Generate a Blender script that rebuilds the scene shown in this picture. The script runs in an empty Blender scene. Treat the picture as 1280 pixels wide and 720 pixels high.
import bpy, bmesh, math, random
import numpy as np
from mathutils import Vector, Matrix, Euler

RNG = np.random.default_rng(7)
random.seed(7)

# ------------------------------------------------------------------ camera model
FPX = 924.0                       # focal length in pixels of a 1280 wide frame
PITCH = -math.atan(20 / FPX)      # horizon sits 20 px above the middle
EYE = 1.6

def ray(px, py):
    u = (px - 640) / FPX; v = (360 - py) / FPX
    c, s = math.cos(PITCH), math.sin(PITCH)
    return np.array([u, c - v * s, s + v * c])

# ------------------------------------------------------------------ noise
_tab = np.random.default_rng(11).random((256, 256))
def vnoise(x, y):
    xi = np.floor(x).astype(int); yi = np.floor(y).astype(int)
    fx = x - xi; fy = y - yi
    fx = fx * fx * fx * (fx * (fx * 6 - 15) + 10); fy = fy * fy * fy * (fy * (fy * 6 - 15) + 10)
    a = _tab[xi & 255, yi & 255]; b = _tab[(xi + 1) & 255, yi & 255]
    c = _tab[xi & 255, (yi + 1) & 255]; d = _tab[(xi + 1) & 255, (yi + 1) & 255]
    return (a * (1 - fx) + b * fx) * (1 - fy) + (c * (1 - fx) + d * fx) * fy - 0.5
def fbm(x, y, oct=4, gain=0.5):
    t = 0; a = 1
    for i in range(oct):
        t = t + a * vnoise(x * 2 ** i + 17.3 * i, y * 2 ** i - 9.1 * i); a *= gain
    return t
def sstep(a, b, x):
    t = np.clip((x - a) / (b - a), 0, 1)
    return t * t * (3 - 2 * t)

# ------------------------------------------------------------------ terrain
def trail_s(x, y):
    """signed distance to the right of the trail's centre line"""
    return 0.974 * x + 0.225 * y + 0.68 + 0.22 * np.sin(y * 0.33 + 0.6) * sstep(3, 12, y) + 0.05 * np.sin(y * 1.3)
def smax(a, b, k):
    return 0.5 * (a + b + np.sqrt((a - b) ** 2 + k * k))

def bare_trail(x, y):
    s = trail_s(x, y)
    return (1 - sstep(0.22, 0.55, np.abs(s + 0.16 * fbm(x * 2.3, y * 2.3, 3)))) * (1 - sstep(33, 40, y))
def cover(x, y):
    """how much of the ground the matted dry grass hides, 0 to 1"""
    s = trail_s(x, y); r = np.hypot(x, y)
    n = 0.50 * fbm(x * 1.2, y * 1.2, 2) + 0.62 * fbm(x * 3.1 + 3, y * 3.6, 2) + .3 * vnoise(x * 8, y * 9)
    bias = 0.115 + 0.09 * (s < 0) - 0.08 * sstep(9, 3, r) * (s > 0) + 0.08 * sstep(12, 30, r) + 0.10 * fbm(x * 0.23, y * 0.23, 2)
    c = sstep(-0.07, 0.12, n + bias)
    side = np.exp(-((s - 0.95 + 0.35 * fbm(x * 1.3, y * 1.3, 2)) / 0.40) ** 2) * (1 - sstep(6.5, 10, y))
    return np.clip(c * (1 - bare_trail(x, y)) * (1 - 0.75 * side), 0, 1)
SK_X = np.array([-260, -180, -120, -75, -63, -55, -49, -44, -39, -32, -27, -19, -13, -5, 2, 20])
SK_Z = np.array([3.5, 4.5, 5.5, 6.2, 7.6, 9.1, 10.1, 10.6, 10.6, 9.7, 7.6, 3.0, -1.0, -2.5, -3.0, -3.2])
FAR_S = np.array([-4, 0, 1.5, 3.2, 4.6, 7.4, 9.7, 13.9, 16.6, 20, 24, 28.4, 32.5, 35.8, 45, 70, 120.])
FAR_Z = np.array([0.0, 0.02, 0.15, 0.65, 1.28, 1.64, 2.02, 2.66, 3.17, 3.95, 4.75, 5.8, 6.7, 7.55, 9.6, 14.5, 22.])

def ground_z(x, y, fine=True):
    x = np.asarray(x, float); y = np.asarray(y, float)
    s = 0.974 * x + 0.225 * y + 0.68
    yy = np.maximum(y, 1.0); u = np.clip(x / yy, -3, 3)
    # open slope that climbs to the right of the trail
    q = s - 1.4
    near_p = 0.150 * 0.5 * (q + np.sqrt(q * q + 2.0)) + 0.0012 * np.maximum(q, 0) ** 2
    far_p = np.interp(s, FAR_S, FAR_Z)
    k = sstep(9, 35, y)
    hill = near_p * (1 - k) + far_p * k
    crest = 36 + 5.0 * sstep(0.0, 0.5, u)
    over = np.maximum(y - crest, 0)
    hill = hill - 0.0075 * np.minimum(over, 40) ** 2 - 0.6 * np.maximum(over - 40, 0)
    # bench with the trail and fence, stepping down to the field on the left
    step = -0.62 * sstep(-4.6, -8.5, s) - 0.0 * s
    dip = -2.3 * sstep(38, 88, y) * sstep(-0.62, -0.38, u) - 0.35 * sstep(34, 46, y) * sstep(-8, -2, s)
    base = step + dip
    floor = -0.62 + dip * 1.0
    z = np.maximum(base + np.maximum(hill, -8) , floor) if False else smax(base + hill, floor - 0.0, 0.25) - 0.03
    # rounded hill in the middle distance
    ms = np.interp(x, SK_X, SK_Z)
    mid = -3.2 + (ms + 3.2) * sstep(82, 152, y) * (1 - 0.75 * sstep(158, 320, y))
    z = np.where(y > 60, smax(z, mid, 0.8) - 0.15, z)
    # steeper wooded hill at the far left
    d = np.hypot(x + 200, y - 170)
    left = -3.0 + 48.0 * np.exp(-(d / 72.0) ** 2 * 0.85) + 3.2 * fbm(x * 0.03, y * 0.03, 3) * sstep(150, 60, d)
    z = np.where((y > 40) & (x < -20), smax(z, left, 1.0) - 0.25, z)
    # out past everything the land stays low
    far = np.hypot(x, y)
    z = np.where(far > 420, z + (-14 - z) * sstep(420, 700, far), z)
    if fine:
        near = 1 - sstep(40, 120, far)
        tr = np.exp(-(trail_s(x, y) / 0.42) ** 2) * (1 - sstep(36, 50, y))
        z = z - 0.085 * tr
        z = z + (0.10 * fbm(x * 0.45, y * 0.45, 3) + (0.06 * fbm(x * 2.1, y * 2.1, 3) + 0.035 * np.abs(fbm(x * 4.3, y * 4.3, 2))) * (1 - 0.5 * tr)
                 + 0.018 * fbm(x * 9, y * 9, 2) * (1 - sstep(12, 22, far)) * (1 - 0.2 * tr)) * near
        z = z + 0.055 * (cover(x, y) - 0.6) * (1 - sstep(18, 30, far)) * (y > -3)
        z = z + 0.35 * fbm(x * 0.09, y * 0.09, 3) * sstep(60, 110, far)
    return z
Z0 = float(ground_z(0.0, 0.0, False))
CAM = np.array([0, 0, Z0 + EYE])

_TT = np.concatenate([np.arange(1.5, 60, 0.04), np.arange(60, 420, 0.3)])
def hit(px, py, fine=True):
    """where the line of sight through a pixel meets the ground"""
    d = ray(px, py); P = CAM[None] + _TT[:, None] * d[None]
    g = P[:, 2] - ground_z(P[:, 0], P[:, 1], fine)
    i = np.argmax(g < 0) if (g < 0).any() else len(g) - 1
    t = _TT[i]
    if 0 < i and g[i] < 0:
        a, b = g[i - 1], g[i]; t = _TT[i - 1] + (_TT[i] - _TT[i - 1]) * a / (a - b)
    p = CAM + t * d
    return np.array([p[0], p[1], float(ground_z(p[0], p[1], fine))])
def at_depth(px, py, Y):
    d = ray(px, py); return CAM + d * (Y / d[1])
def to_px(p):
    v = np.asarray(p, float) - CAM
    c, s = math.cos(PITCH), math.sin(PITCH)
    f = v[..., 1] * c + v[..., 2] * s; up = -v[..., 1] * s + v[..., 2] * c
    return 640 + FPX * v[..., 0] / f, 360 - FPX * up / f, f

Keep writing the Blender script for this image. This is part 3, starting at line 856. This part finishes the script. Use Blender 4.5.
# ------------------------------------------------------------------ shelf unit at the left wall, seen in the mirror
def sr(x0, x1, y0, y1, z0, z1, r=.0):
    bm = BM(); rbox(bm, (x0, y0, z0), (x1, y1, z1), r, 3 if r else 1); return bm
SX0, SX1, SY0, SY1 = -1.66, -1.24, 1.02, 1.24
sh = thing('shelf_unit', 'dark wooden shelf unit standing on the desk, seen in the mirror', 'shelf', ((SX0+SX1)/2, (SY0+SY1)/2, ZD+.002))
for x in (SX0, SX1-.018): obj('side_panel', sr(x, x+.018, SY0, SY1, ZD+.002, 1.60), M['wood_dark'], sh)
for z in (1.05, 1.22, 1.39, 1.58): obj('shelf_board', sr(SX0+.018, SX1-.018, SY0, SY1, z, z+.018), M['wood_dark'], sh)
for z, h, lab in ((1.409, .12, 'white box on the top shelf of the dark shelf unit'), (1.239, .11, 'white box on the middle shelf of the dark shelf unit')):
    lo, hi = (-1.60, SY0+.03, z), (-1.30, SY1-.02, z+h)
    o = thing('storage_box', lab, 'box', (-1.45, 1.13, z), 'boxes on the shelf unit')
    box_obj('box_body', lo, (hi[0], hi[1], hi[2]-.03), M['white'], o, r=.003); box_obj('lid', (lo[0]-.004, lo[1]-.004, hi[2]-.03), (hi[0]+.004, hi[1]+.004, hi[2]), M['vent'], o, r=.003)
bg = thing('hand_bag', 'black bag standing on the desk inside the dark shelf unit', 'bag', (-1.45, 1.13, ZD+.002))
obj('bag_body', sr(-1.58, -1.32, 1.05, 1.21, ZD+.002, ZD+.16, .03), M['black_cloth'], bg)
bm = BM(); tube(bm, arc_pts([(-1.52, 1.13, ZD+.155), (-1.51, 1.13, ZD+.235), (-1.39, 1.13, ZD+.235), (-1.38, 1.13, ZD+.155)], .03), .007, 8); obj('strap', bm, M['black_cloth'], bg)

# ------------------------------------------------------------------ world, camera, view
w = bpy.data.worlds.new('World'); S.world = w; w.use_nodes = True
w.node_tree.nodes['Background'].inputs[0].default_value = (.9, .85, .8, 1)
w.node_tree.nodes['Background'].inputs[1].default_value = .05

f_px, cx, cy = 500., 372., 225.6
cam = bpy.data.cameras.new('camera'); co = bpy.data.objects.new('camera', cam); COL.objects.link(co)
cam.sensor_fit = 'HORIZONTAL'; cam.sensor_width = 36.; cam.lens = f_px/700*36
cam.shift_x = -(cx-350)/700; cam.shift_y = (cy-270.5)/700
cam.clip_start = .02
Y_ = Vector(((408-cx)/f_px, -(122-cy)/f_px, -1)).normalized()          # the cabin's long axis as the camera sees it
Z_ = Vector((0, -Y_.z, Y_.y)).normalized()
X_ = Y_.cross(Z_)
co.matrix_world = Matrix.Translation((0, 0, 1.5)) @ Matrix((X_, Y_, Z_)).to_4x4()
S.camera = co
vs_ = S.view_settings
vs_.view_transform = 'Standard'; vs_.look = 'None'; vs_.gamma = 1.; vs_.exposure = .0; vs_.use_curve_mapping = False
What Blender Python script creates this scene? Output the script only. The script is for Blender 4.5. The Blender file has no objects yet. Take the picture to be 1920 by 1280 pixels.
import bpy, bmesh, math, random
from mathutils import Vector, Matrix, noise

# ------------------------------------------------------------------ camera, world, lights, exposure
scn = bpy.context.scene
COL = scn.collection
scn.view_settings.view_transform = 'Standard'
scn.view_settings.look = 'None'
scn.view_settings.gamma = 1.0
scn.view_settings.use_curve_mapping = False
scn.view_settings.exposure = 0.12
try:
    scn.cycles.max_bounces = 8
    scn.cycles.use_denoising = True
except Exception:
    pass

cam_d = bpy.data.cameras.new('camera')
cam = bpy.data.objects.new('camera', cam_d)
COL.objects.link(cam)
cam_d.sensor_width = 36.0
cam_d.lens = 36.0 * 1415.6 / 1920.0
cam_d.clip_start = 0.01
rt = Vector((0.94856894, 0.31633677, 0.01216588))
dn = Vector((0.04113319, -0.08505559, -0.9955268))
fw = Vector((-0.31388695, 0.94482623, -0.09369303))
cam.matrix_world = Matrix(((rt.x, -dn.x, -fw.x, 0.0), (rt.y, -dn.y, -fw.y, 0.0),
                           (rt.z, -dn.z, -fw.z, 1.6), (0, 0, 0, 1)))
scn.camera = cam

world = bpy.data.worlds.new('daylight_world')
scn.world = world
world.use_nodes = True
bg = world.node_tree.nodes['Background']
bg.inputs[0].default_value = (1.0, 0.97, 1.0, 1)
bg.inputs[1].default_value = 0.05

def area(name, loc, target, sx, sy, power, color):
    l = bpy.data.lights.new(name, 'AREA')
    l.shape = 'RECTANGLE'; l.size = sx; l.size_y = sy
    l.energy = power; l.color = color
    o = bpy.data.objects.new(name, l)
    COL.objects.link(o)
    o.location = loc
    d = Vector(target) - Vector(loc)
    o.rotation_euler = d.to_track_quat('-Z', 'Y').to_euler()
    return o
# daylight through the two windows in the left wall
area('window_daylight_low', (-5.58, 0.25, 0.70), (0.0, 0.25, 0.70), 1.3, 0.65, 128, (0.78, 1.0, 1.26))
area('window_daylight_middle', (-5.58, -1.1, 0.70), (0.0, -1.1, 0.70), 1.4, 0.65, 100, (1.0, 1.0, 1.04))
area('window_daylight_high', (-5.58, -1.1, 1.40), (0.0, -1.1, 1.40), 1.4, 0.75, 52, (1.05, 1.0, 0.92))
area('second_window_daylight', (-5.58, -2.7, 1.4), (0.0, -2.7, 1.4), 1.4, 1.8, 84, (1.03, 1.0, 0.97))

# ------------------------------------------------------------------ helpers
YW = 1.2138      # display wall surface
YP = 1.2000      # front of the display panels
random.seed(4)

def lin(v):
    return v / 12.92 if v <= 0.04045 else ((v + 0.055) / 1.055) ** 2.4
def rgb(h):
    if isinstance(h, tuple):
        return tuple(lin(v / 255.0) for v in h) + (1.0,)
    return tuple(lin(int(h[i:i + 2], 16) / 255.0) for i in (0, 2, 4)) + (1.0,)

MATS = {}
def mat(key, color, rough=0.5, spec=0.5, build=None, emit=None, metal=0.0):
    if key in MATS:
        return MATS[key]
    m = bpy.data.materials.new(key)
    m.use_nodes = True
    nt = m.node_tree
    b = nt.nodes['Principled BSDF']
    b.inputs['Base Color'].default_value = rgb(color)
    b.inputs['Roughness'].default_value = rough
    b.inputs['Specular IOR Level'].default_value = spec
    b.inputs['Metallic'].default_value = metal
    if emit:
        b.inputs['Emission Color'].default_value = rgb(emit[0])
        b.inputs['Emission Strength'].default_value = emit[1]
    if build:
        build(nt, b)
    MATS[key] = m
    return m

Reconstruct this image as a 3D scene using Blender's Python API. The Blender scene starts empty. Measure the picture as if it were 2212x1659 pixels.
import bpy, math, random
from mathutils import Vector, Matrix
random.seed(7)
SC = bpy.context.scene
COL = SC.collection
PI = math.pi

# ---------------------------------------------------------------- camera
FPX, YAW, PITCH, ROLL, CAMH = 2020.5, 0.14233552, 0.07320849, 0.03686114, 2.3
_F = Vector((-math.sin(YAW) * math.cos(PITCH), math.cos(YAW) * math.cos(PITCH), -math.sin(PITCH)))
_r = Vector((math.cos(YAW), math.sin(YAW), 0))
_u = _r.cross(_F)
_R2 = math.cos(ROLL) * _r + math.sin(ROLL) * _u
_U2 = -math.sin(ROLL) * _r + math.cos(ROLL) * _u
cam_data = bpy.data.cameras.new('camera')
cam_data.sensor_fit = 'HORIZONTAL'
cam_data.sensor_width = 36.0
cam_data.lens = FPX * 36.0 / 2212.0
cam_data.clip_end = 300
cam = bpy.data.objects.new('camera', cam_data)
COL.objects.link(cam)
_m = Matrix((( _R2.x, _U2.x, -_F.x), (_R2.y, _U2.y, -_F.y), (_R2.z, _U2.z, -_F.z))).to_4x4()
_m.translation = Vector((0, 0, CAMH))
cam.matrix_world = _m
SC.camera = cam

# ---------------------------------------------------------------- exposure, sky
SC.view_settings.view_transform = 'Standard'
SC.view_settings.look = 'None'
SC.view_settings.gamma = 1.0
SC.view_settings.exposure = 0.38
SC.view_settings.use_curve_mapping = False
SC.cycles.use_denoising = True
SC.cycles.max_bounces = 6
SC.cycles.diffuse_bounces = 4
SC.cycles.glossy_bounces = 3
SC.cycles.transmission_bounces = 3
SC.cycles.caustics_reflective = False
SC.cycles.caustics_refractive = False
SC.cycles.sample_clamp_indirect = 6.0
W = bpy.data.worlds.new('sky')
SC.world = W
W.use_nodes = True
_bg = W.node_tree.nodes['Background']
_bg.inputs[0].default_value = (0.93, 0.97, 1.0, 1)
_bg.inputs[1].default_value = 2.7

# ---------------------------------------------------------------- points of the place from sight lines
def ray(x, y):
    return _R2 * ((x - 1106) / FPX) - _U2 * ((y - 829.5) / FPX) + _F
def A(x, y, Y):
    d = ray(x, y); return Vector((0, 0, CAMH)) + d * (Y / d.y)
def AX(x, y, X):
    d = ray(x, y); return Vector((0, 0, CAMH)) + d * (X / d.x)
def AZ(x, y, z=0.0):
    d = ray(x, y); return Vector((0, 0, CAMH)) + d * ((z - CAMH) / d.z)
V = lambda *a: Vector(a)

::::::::

• [Exercise]:
Keep only the lines that hold the string "Python", and copy them out.

• [Result below]:
What Blender Python script creates this scene? Output the script only. The script is for Blender 4.5. The Blender file has no objects yet. Take the picture to be 1920 by 1280 pixels.
Reconstruct this image as a 3D scene using Blender's Python API. The Blender scene starts empty. Measure the picture as if it were 2212x1659 pixels.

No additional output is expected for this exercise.